La quotidienneté comme lieu de rencontre du bouddhisme et de la phénoménologie
Pierre Jacerme

A l'époque de la « fin » de la philosophie, et d'une certaine faillite de la métaphysique occidentale, interpréter le bouddhisme métaphysiquement reviendrait à méconnaître ce qu'il apporte de complètement autre. En revanche, la possibilité qu'offre la pensée phénoménologique de toujours pouvoir commencer à neuf permettrait une rupture inaugurale avec un idéal de maîtrise total. Et une rencontre avec le bouddhisme deviendrait possible à condition qu'elle ait lieu ici et maintenant, dans notre situation de vie quotidienne, là où nous éprouvons les limites d'une théorisation à sens unique - situation quotidienne analysée par M. Heidegger et C. Trungpa.

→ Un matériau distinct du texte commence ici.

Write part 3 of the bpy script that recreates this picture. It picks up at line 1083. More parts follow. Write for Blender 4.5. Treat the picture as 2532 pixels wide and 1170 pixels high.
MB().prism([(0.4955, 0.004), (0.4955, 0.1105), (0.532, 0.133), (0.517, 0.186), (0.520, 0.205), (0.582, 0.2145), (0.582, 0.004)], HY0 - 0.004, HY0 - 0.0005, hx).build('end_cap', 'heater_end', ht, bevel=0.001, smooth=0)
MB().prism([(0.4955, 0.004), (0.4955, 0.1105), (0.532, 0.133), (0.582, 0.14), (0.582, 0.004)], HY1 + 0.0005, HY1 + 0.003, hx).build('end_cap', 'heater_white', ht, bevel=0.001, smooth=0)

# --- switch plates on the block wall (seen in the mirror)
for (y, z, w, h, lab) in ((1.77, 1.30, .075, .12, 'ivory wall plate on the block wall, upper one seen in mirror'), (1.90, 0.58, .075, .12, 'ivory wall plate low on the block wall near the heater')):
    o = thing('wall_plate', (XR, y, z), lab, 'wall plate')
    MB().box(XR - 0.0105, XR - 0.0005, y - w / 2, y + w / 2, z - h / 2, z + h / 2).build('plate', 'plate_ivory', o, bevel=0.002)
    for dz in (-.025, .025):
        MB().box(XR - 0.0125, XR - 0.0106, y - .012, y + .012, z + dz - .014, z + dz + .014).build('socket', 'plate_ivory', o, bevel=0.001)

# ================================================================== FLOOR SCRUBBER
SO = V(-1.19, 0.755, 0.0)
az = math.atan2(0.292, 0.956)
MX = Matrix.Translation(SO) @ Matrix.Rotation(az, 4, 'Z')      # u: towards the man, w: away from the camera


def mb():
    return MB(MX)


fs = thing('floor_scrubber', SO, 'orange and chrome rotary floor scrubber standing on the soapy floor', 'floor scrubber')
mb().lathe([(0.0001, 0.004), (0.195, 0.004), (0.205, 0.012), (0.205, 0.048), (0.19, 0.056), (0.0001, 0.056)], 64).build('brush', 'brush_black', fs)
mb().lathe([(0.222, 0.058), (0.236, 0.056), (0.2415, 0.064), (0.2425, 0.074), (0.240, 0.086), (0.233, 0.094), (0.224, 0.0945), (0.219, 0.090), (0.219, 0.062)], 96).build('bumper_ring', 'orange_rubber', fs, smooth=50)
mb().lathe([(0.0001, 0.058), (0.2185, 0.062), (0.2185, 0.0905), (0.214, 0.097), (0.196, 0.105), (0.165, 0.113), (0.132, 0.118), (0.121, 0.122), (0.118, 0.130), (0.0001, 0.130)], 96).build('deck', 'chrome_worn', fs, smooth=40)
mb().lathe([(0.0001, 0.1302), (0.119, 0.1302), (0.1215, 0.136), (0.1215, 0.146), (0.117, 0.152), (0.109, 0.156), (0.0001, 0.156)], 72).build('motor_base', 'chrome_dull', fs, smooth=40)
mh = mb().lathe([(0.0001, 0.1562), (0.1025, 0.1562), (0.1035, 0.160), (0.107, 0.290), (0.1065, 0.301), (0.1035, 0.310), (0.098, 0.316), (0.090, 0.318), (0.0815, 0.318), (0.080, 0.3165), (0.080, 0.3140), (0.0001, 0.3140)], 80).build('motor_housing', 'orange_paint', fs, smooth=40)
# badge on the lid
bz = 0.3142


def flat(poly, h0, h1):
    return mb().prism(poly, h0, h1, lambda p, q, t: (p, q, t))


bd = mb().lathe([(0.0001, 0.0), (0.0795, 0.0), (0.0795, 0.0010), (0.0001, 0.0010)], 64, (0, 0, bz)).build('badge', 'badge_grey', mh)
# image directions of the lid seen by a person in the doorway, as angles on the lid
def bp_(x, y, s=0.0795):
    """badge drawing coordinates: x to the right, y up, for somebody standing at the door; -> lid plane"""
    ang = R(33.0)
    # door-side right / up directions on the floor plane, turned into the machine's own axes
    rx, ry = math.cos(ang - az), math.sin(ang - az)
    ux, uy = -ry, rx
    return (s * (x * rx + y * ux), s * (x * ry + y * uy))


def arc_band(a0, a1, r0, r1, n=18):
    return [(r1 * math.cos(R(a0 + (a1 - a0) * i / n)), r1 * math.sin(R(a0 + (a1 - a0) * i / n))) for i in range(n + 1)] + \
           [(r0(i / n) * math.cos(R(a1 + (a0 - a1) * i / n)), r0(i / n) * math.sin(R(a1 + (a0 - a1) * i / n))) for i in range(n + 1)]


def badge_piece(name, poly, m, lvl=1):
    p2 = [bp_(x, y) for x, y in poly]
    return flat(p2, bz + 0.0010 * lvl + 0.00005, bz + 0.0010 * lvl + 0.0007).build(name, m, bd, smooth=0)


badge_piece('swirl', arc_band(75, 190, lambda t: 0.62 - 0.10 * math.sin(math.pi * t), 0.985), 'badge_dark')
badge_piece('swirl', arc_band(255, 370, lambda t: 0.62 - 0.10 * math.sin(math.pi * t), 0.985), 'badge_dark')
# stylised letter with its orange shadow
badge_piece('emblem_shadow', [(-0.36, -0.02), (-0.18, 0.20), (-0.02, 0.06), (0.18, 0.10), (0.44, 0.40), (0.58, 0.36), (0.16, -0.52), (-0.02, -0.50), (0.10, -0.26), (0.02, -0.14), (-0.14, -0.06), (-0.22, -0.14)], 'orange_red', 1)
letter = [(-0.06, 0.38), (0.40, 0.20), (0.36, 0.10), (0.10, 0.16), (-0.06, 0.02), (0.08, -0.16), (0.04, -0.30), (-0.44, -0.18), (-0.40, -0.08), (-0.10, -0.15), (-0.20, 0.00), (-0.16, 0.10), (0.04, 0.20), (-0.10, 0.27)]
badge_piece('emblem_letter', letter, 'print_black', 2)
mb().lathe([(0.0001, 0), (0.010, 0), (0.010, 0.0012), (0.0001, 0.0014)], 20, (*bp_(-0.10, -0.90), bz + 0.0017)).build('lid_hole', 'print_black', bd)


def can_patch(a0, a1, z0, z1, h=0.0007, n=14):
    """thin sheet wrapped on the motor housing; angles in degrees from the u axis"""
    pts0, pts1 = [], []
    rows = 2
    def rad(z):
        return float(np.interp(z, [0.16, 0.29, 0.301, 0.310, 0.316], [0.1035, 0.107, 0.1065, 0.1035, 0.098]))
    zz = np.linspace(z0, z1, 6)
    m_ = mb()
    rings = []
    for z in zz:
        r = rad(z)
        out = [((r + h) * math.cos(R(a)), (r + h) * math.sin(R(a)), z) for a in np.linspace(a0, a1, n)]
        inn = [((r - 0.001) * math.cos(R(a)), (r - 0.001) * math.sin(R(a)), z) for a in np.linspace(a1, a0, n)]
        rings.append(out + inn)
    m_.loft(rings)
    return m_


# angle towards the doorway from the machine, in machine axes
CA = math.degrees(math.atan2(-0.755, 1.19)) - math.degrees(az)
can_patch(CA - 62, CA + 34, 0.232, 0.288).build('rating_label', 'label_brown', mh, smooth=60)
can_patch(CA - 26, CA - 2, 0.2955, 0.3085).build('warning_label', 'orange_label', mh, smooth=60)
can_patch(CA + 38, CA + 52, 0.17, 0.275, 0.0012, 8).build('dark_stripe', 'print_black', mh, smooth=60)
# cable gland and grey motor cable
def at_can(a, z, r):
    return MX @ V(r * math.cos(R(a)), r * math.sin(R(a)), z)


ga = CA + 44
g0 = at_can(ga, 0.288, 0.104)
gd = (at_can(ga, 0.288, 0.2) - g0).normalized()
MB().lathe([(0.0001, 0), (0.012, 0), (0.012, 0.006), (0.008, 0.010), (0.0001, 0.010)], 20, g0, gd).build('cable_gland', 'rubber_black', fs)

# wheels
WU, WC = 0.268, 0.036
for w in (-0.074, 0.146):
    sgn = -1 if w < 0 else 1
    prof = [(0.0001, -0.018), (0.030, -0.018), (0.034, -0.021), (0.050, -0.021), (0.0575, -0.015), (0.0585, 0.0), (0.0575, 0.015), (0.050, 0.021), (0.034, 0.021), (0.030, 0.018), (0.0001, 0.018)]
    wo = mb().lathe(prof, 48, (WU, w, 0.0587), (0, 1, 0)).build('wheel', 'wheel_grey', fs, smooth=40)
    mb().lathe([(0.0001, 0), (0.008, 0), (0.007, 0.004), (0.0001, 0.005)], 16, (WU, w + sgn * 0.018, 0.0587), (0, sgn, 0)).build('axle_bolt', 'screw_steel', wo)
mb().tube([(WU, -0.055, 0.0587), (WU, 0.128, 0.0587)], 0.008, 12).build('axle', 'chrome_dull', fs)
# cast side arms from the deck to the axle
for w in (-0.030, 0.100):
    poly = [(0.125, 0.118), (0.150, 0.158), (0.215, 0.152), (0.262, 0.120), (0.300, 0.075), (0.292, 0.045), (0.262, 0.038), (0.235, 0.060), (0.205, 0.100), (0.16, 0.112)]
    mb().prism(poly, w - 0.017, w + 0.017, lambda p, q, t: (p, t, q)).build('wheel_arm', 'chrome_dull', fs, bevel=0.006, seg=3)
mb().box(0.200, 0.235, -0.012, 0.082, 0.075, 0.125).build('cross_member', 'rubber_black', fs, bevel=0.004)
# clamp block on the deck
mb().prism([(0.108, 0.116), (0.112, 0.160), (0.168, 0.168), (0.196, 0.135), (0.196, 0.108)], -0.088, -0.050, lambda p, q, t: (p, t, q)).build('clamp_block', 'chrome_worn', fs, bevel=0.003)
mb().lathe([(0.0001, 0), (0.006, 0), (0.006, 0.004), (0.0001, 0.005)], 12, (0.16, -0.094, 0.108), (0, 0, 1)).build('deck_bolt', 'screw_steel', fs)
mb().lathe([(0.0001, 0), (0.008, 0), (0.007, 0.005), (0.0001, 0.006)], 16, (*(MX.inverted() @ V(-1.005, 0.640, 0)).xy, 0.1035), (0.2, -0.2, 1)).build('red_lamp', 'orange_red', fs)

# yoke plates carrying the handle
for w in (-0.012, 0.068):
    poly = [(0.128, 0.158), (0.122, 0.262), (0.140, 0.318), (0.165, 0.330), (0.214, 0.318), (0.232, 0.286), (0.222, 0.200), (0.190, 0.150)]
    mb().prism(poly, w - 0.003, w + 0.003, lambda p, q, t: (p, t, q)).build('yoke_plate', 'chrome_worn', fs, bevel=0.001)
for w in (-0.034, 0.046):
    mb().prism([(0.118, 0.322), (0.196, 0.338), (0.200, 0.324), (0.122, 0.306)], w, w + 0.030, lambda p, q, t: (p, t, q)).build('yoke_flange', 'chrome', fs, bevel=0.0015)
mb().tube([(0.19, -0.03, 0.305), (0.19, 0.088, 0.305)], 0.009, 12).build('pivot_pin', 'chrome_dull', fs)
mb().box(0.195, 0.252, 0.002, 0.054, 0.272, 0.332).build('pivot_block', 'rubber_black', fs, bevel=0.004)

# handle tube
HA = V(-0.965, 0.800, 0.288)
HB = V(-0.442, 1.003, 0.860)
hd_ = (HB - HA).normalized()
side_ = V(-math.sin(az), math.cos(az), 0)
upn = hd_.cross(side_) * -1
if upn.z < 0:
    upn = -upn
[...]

Comment penser la pratique : enjeux et impasses

Etre présent à l'instant de la mort : ressources scientifiques, phénoménologiques et bouddhistes
Natalie Depraz

Je compte partir de l'expérimentation neurodynamique d'Antoine Lutz (qui fut l'élève de Francisco Varela) sur l'émergence de la forme stéréoscopique pour montrer comment elle procure un éclairage scientifique extrêmement concret et accessible du travail avec l'esprit (l'émergence des pensées) dans le cadre de la pratique de la méditation, et comment elle peut à son tour se trouver étayée par la réflexion fine et détaillée de Husserl sur l'expérience de l'anticipation. La méthodologie transdisciplinaire mise en ouvre s'efforcera de tressser ensemble expérimentation scientifique en troisième personne, expérience pratique bouddhiste et expérience philosophique phénoménologique en première personne. Je voudrais en réalité travailler ce bout d'expérience de la présence à ce qui va immédiatement survenir (ce que le phénoménologue nomme la "protention") comme un travail quotidien de la présence à la mort (la nôtre ou celle des autres). L'enjeu philosophique de cette présentation consiste à faire le pari que l'on ne pense la pratique qu'en agissant, c'est-à-dire en considérant toute prise de parole comme la description en acte d'une expérience singulière.

Labyrinthe de verre
Stéphane Arguillère  

Le bouddhisme se distingue d'autres spiritualités par son refus d'envisager l'itinéraire vers la perfection comme une aventure mystérieuse. Tout au contraire, du moins dans son discours dominant, la voie est donnée comme un développement intelligible, fondé sur une méthode qui serait à peu de chose près déduite de la nature du but visé et de l'analyse des obstacles qui nous en séparent; ses étapes sont censées s'enchaîner avec un ordre et une nécessité transparents pour la pensée. Or, le paradoxe est que la méthode telle qu'elle est effectivement enseignée et mise en ouvre paraît, dans son détail sinon dans son armature générale, plutôt opaque, en dépit de certaines rationalisations. Le motif plus général qui se dégage de la considération de cette obscurité de la pratique est celui du type d'intelligence du réel proposé par le bouddhisme: la formule algébrique, si l'on peut dire, de la coproduction conditionnée est intelligible, mais son processus concret "dépasse l'intelligence des mondains", c'est-à-dire, est du seul ressort de l'omniscience des Eveillés. La pratique n'est pas ici adjointe à la théorie comme une technique à une science, mais tout au plus comme un art qui ne tire de cette science que des principes trop généraux pour en fonder tout le détail.